[Haifux] Where were the organizers?

Nadav Har'El nyh at math.technion.ac.il
Sun May 23 00:18:26 MSD 2010

This discussion is a bit off-topic, but just to explain myself, 

On Sat, May 22, 2010, Orr Dunkelman wrote about "Re: [Haifux] Where were the organizers?":
> While I do not like the security at the entrance to the Technion, and
> find them annoying, they are far from fascists. Due to many reasons,
> there is an access control at the Technion (not only due to security
> reasons, btw), and the fact that someone tries to enforce this, does
> not make him (or her) into a fascist.

I did not mean they are fascists in the sense that they like to kill Jews
or that they started a world war. I did *not* say they were nazis, I said
"fascists". The key point about fascists was that they believed that the
state is more important than the individuals in it. While other political
systems believe that the state was set up by the inviduals to serve them
(e.g., read the preamble of the U.S. declaration of independence), in fascism,
the belief is the other way around - that the state is what is important,
and the individuals exist to serve it.

To return to the "nimshal", while I was in the Technion, I got too often the
feeling that the security guards forgot that they are there to serve the needs
the people of the technion (senior faculty, junior faculty, employees at
least - even if we forget about the students). They started to get the feeling
that it is the other way around - that the faculty are there to serve them.
I've heard horror stories of all kind. One PhD student who lived in the
technion and delivered some furniture in, and the guards refused to let the
delivery in. One important guest invited by some faculty member who was
denied entrence because a fax was misplaced. Faculty having to jump through
hoops to get entrance permits despite being entitled to them. And more.

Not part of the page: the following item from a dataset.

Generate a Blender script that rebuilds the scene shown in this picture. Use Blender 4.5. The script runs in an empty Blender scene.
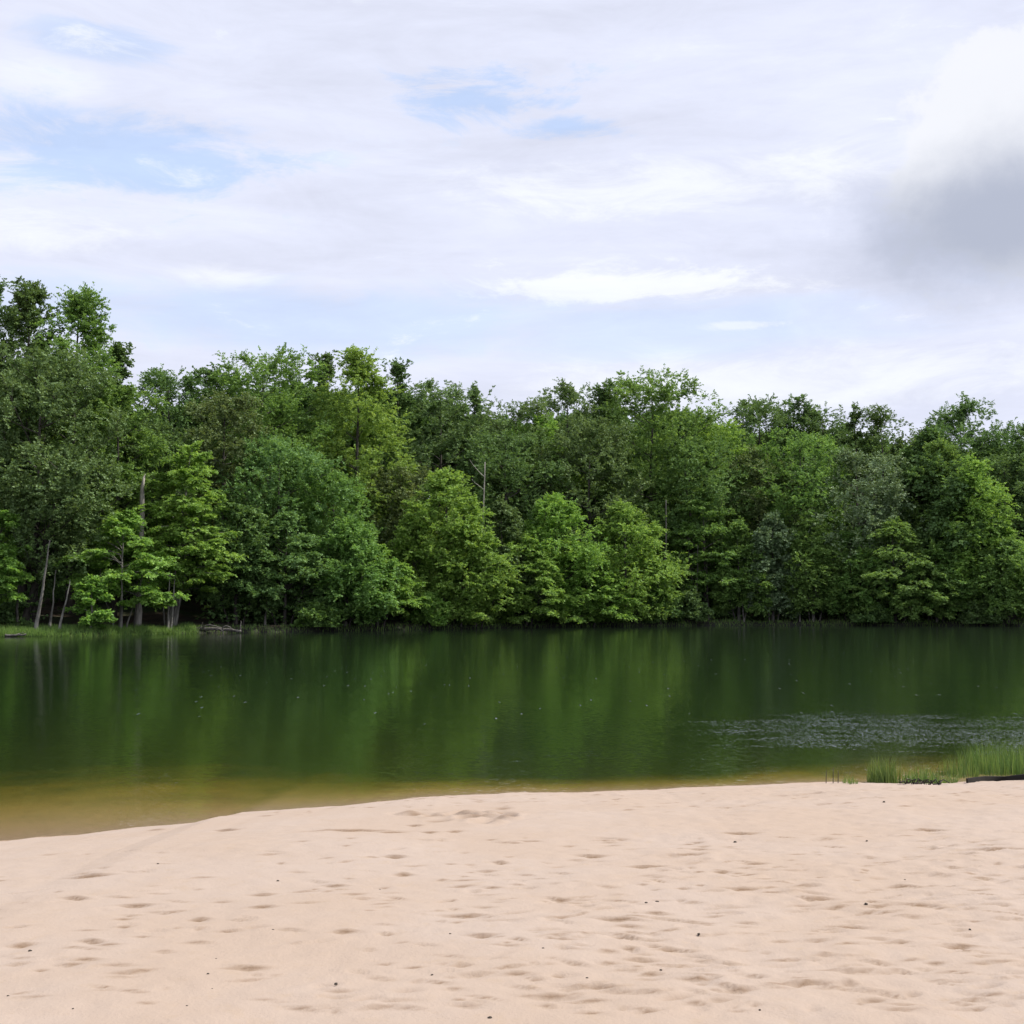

Unfortunately, this is not specific to the technion. The saying goes that
"power corrupts". Unfortunately, it has a basis.

Sorry to be (very) blunt, but this is how I feel.

> > That projector isn't exactly national security... What would it hurt to
> > duplicate the key and give it to many Haifux regulars?
> Yes. It would.
> These are the regulations of the CS department at the technion that
> allows us the use of its facility.

So it is these regulations which caused the problem that the original poster
complained about. If you're fine with that, than so am I.

> If you find a better location in Haifa - we can consider moving there,
> but until then, they are our hosts, and as such, we follow their
> regulations, to the latter.

I had the impression that they were not just the hosts, many of you were
PhD students there, and had some power there to change stupid rules into
sensible rules (I'm talking about the projector now, not the entrance).
I guess this impression was not accurate.

> > How difficult is it to have a smoother car-permit process?
> In the Technion - terribly. This affects not only lecturers at haifux
> (which again a "donation" of the CS department), but also real issues
> within the technion (try to be a girl being dropped off at night at
> the gate, 'coz the security guard refuses your companion to give you a
> ride to your dorms).

Hmm, remember what I said about security being the *goal*, rather than
the *means*? You just gave another example.

> And yes, as the person who gets the free horse, you need to check the teeth.

I guess that for years I had the wrong impression about Haifux. I always
assumed that the presenter is doing the crowd a favor (and I remember in
awe people like Guy Keren who gave dozens of lectures there). I didn't know
that actually Haifux was doing the presenter a favor... Oh well ;-)

Anyway, like I said, I'm not angry, and in my case everything went very
well, thanks to Orna. I was just ranting on why everything needs to be
so complicated when it really isn't. When I was a student in the Technion,
I don't remember the blackboards - or even slide projectors - being locked
in the afternoon. They were perhaps chained to the floor, but still operable.

Nadav Har'El                        |     Saturday, May 22 2010, 10 Sivan 5770
nyh at math.technion.ac.il             |-----------------------------------------
Phone +972-523-790466, ICQ 13349191 |A language is a dialect with an army.